June 15. Don cheered up again yesterday evening, so so did I. We went to see a silly but not so bad play called The Bird of Time,fn131 about Anglo-Indians, etc. in Kashmir; and then we went backstage and talked to old Gladys Cooper, who is really rather sweet. Don is going to draw her. She seemed genuinely pleased about this.
Don says he is miserable unless he can draw for three hours at the very least, every day. Any day on which he doesn’t draw is a waste, and sheer hell. This morning he drew me, seven portraits in all. A couple of them among the best he’s ever done. That meant I didn’t accomplish anything much of my own, but that doesn’t matter. According to my rules here, if I can help Don, let alone myself, that’s a good day’s work. Tonight he is going to stay in town. I’m having dinner with Jonathan.
It now seems definite that the Redfern show will be held sometime in September. So we must make plans accordingly. Maybe go with Tony Richardson and John Osborne to the South of France. But I still don’t see any possible idea for a movie with Tony. Meanwhile, Jerry Wald will be in town before long; and Jim Geller thinks he is still interested in getting me to do Ulysses.
Then Chester Kallman will be coming and we finally approach the talks about the Berlin musical. I have a feeling these will end badly.

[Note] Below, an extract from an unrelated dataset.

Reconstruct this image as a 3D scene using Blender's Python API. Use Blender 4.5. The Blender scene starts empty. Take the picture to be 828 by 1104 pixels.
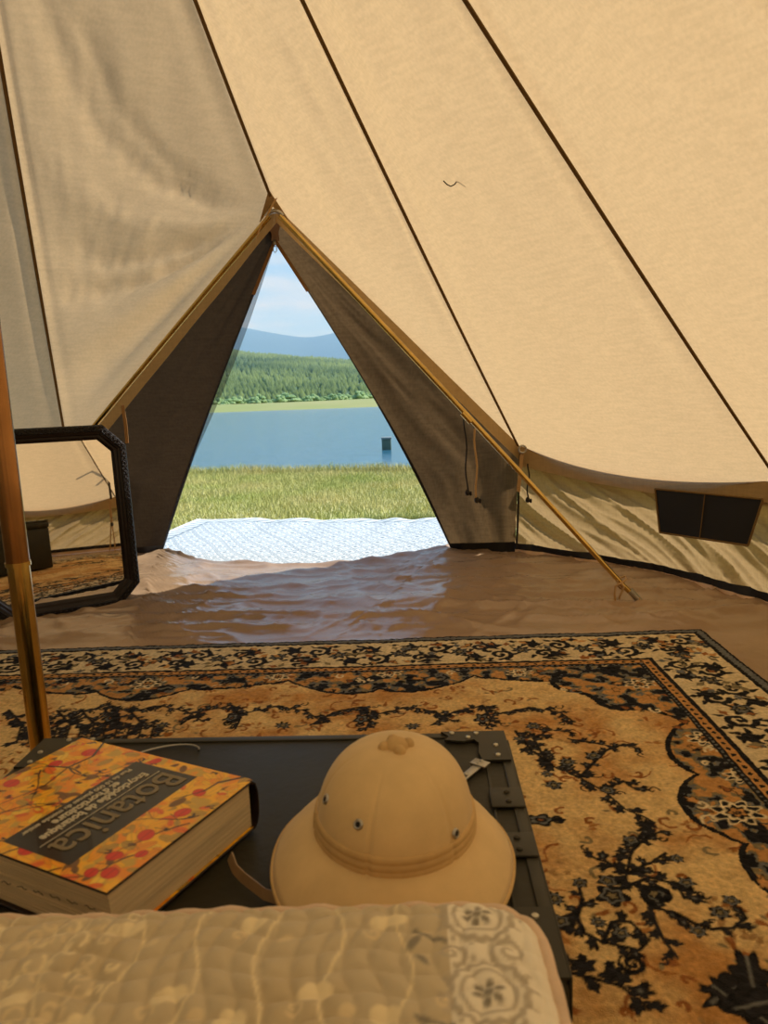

Especially as I don’t really like Chester, and as I feel the terms they are proposing are not fair to me: they want us to split three ways, while I feel that I should have something extra as the original author.
I haven’t done one bit of work on the Ramakrishna book. I have done a few exercises, once. And I have kept up japam, almost completely—except that, the other day,
I missed doing it for Don as well because of the lack of time.
Nothing from Methuen about the novel.
Heinz and Gerda and Christian [Neddermeyer] are coming here in a week’s time. This is a big bore and nothing but a bore. I simply dread it. And, at the end of the month, I have got to go up and see Richard. Fate more or less ordains that, because I am to do this television show in Manchester, about the thirties, with Stephen and Cyril Connolly and, I think, Wystan.
A Frenchman(?) Swiss(?) named Miron Grindea has just been by. He edits a magazine called Adam and he wanted to know if I knew anybody who has £250 to help him publish Upward’s novel in a double number.fn132 As so often happens, I was furious when he insisted on seeing me and then liked him and was in no hurry for him to go. He arrived in a terrific flap because the street numbers here are not consecutive. This he called “criminal” and “tragic.”
June 16. Hot and sweaty again. The papers full of the approaching Berlin crisis. My only feeling is, I don’t want to leave Don while it’s on. The only really unbearable thing would be to be separated from him.
This morning we went to a rehearsal of John Osborne’s Luther. Albert Finney looked as if he is going to be really good. It’s surprising how right he seems for the part. And cutting off his hair has vastly improved his appearance. He is still in some danger of his mannerisms, however. There were moments when he played the No-Neck Monster and the Hunchback of Notre Dame. But he is able to convey self-torture, constipation and fury.
June 17. At Dodie and Alec’s cottage for the weekend.
The cottage looks as if it were right out of Disneyland, with clematis and Albertine roses climbing over the thatched roof and black and white fantail pigeons pecking around on the lawn. Lots of people who are driving by stop and frankly stare. But then the jets come screaming low over the fields from the nearby airfield, with their ridiculous bustling air of defending us, heel over just below the garden and head for their lunch in Africa.